» **Work to complete**
Leave out the pictures and copy everything else below exactly.

» **Information provided**
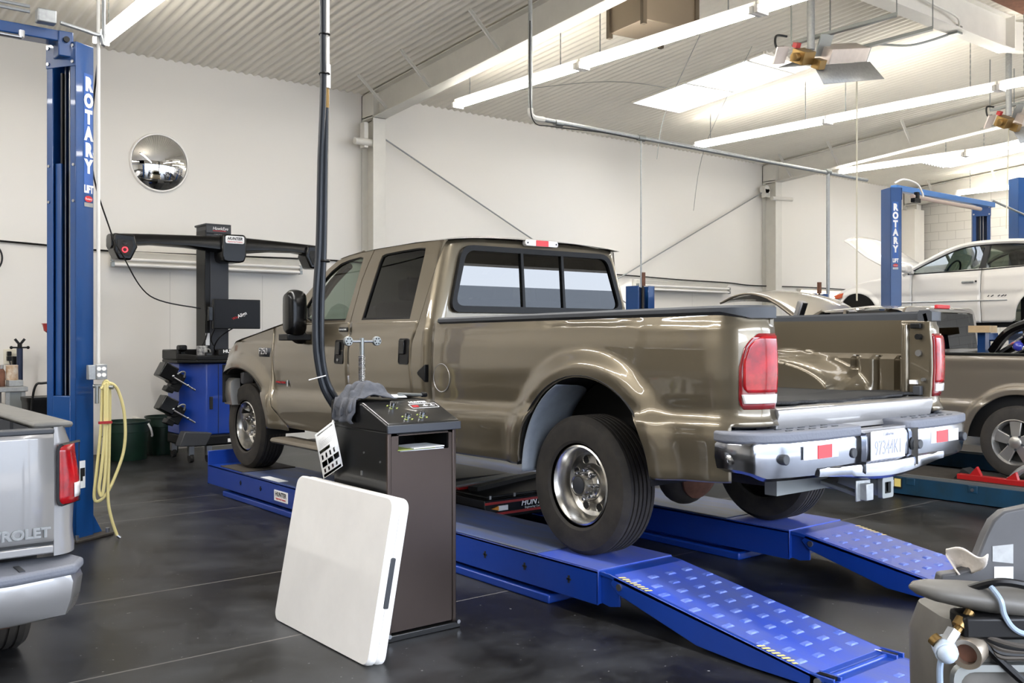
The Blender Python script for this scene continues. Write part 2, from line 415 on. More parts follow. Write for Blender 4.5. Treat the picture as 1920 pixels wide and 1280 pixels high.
# skylights: white curb, cross bar and clear sheet
A['skyglass'] = glassmat('skylight_sheet', '#f4f4f0', .02)
for k, (a, b, p, q) in enumerate(SKY):
    m = M(); t = .03; H = .42
    P = lambda x, y, h: (x, y, ceil(y) + h)
    for (x0, y0), (x1, y1) in (((a, p), (b, p)), ((b, p), (b, q)), ((b, q), (a, q)), ((a, q), (a, p))):
        d = V((x1 - x0, y1 - y0, 0)).normalized(); nrm = V((d.y, -d.x, 0)) * t
        v = [P(x0, y0, -.03), P(x1, y1, -.03), P(x1, y1, H), P(x0, y0, H)]
        v2 = [(x + nrm.x, y + nrm.y, z) for x, y, z in v]
        m.add(v + v2, [(0, 1, 2, 3), (7, 6, 5, 4), (0, 4, 5, 1), (2, 6, 7, 3), (1, 5, 6, 2), (0, 3, 7, 4)])
    ym = p + .42 * (q - p)
    w = struct(m.build('window_%d' % (k + 1), A['white_wall']))
    M().bar((a, ym + .45, ceil(ym + .45) + .03), (b, ym + .35, ceil(ym + .35) + .03), .05, .04).build('cross_bar', A['white_steel'], w)
    M().bar((a, ym - .75, ceil(ym) + .12), (b, ym - .75, ceil(ym) + .12), .04, .2).build('divider', A['white_steel'], w)
    M().add([P(a, p, H), P(b, p, H), P(b, q, H), P(a, q, H)], [(0, 1, 2, 3)]).build('pane', A['skyglass'], w)
# steel frames: column, sloping rafter, flange braces
def frame_at(X, braces):
    m = M(); fw = .2
    y0, y1 = YB - .33, YB - .01
    m.bx(X - fw / 2, X + fw / 2, y0, y0 + .014, 0, 4.46); m.bx(X - fw / 2, X + fw / 2, y1 - .014, y1, 0, 4.8); m.bx(X - .006, X + .006, y0 + .01, y1 - .01, 0, 4.78)
    m.box((X, y0 + .17, 4.47), (fw, .3, .014)); m.bx(X - .12, X + .12, y0 - .03, y1, 0, .02); m.bx(X - .1, X + .1, y0, y1, 4.44, 4.79)
    struct(m.build('column', A['white_steel']))
    r = M(); top = lambda y: ceil(y) - .045; D = .36
    for y, hh in ((0, 0),):
        ya, yb = YB - .02, YF + .02
        r.bar((X, ya, top(ya)), (X, yb, top(yb)), fw, .014); r.bar((X, ya - .3, top(ya - .3) - D), (X, yb, top(yb) - D), fw, .014)
        v = [(X, ya, top(ya)), (X, yb, top(yb)), (X, yb, top(yb) - D), (X, ya, top(ya) - D)]
        r.add([(x - .006, y, z) for x, y, z in v] + [(x + .006, y, z) for x, y, z in v], [(0, 1, 2, 3), (7, 6, 5, 4), (0, 4, 5, 1), (1, 5, 6, 2), (2, 6, 7, 3), (3, 7, 4, 0)])
    struct(r.build('beam', A['white_steel']))
    for by in braces:
        m = M(); a = V((X - .58, by - .06, ceil(by) - .02)); b = V((X - .07, by + .03, top(by) - D + .02))
        m.bar(a, b, .045, .004); m.bar(a + V((0, .02, 0)), b + V((0, .02, 0)), .004, .045)
        struct(m.build('trim_1', A['white_steel']))
frame_at(7.05, (11.4, 10.35, 8.9, 6.9)); frame_at(16.2, (11.4, 10.35, 8.9)); frame_at(21.55, (11.3, 9.9, 8.6))
struct(M().bx(21.2, 21.62, 11.68, 12.1, 0, 4.3).build('trim_2', A['white_wall']))
# ridge opening: white header beam with an end plate and a dark rusty hatch above it
m = M(); yb = 5.62; zt = ceil(yb)
m.bx(8.2, 12.35, yb - .01, yb + .01, zt - .42, zt - .02); m.bx(8.2, 12.4, yb - .1, yb + .1, zt - .435, zt - .42); m.bx(12.35, 12.37, yb - .12, yb + .12, zt - .42, zt - .02); m.bx(8.2, 12.4, yb - .08, yb + .08, zt - .03, zt - .015)
struct(m.build('beam', A['white_steel']))
m = M(); yc = 5.2; m.bar((12.36, 5.7, ceil(5.7) - .22), (14.2, 5.1, ceil(5.1) - .2), .12, .36); struct(m.build('beam', A['white_steel']))
struct(M().bx(11.2, 12.7, 4.55, 5.4, ceil(5.4) - .06, ceil(5.4) - .03).build('trim_3', A['rust']))
# wall bracing rods (steel frame bracing)
for a, b in (((7.2, 12.0, 4.25), (15.9, 12.0, .25)), ((16.0, 12.0, 4.25), (7.3, 12.0, .25))):
    struct(M().cyl(a, b, .012, n=8).build('trim_4', A['galv']))
m = M().cyl((16.0, 11.9, 4.3), (16.0, 12.02, 4.3), .08, n=12).box((16.02, 11.95, 4.22), (.14, .1, .16)).cyl((15.95, 11.75, 4.1), (16.6, 11.75, 4.13), .04); struct(m.build('trim_5', A['white_steel']))
m = M().box((6.88, 11.9, 4.2), (.06, .12, .35)).cyl((6.7, 11.85, 4.1), (7.0, 11.85, 4.1), .05); struct(m.build('trim_6', A['white_steel']))
# ---------------------------------------------------------------- outside: yard and a low building across it
struct(M().bx(-60, 90, -70, YF - .2, -.2, -.02).build('ground', mat('yard_asphalt', '#8e8a84', .8)))
m = M(); m.bx(-50, 80, -34, -30, -.02, 9.3); struct(m.build('outside_building', A['grey_out'] if 'grey_out' in A else mat('grey_siding', '#9aa0a6', .7)))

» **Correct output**
The Blender Python script for this scene continues. Write part 2, from line 415 on. More parts follow. Write for Blender 4.5. Treat the picture as 1920 pixels wide and 1280 pixels high.
# skylights: white curb, cross bar and clear sheet
A['skyglass'] = glassmat('skylight_sheet', '#f4f4f0', .02)
for k, (a, b, p, q) in enumerate(SKY):
    m = M(); t = .03; H = .42
    P = lambda x, y, h: (x, y, ceil(y) + h)
    for (x0, y0), (x1, y1) in (((a, p), (b, p)), ((b, p), (b, q)), ((b, q), (a, q)), ((a, q), (a, p))):
        d = V((x1 - x0, y1 - y0, 0)).normalized(); nrm = V((d.y, -d.x, 0)) * t
        v = [P(x0, y0, -.03), P(x1, y1, -.03), P(x1, y1, H), P(x0, y0, H)]
        v2 = [(x + nrm.x, y + nrm.y, z) for x, y, z in v]
        m.add(v + v2, [(0, 1, 2, 3), (7, 6, 5, 4), (0, 4, 5, 1), (2, 6, 7, 3), (1, 5, 6, 2), (0, 3, 7, 4)])
    ym = p + .42 * (q - p)
    w = struct(m.build('window_%d' % (k + 1), A['white_wall']))
    M().bar((a, ym + .45, ceil(ym + .45) + .03), (b, ym + .35, ceil(ym + .35) + .03), .05, .04).build('cross_bar', A['white_steel'], w)
    M().bar((a, ym - .75, ceil(ym) + .12), (b, ym - .75, ceil(ym) + .12), .04, .2).build('divider', A['white_steel'], w)
    M().add([P(a, p, H), P(b, p, H), P(b, q, H), P(a, q, H)], [(0, 1, 2, 3)]).build('pane', A['skyglass'], w)
# steel frames: column, sloping rafter, flange braces
def frame_at(X, braces):
    m = M(); fw = .2
    y0, y1 = YB - .33, YB - .01
    m.bx(X - fw / 2, X + fw / 2, y0, y0 + .014, 0, 4.46); m.bx(X - fw / 2, X + fw / 2, y1 - .014, y1, 0, 4.8); m.bx(X - .006, X + .006, y0 + .01, y1 - .01, 0, 4.78)
    m.box((X, y0 + .17, 4.47), (fw, .3, .014)); m.bx(X - .12, X + .12, y0 - .03, y1, 0, .02); m.bx(X - .1, X + .1, y0, y1, 4.44, 4.79)
    struct(m.build('column', A['white_steel']))
    r = M(); top = lambda y: ceil(y) - .045; D = .36
    for y, hh in ((0, 0),):
        ya, yb = YB - .02, YF + .02
        r.bar((X, ya, top(ya)), (X, yb, top(yb)), fw, .014); r.bar((X, ya - .3, top(ya - .3) - D), (X, yb, top(yb) - D), fw, .014)
        v = [(X, ya, top(ya)), (X, yb, top(yb)), (X, yb, top(yb) - D), (X, ya, top(ya) - D)]
        r.add([(x - .006, y, z) for x, y, z in v] + [(x + .006, y, z) for x, y, z in v], [(0, 1, 2, 3), (7, 6, 5, 4), (0, 4, 5, 1), (1, 5, 6, 2), (2, 6, 7, 3), (3, 7, 4, 0)])
    struct(r.build('beam', A['white_steel']))
    for by in braces:
        m = M(); a = V((X - .58, by - .06, ceil(by) - .02)); b = V((X - .07, by + .03, top(by) - D + .02))
        m.bar(a, b, .045, .004); m.bar(a + V((0, .02, 0)), b + V((0, .02, 0)), .004, .045)
        struct(m.build('trim_1', A['white_steel']))
frame_at(7.05, (11.4, 10.35, 8.9, 6.9)); frame_at(16.2, (11.4, 10.35, 8.9)); frame_at(21.55, (11.3, 9.9, 8.6))
struct(M().bx(21.2, 21.62, 11.68, 12.1, 0, 4.3).build('trim_2', A['white_wall']))
# ridge opening: white header beam with an end plate and a dark rusty hatch above it
m = M(); yb = 5.62; zt = ceil(yb)
m.bx(8.2, 12.35, yb - .01, yb + .01, zt - .42, zt - .02); m.bx(8.2, 12.4, yb - .1, yb + .1, zt - .435, zt - .42); m.bx(12.35, 12.37, yb - .12, yb + .12, zt - .42, zt - .02); m.bx(8.2, 12.4, yb - .08, yb + .08, zt - .03, zt - .015)
struct(m.build('beam', A['white_steel']))
m = M(); yc = 5.2; m.bar((12.36, 5.7, ceil(5.7) - .22), (14.2, 5.1, ceil(5.1) - .2), .12, .36); struct(m.build('beam', A['white_steel']))
struct(M().bx(11.2, 12.7, 4.55, 5.4, ceil(5.4) - .06, ceil(5.4) - .03).build('trim_3', A['rust']))
# wall bracing rods (steel frame bracing)
for a, b in (((7.2, 12.0, 4.25), (15.9, 12.0, .25)), ((16.0, 12.0, 4.25), (7.3, 12.0, .25))):
    struct(M().cyl(a, b, .012, n=8).build('trim_4', A['galv']))
m = M().cyl((16.0, 11.9, 4.3), (16.0, 12.02, 4.3), .08, n=12).box((16.02, 11.95, 4.22), (.14, .1, .16)).cyl((15.95, 11.75, 4.1), (16.6, 11.75, 4.13), .04); struct(m.build('trim_5', A['white_steel']))
m = M().box((6.88, 11.9, 4.2), (.06, .12, .35)).cyl((6.7, 11.85, 4.1), (7.0, 11.85, 4.1), .05); struct(m.build('trim_6', A['white_steel']))
# ---------------------------------------------------------------- outside: yard and a low building across it
struct(M().bx(-60, 90, -70, YF - .2, -.2, -.02).build('ground', mat('yard_asphalt', '#8e8a84', .8)))
m = M(); m.bx(-50, 80, -34, -30, -.02, 9.3); struct(m.build('outside_building', A['grey_out'] if 'grey_out' in A else mat('grey_siding', '#9aa0a6', .7)))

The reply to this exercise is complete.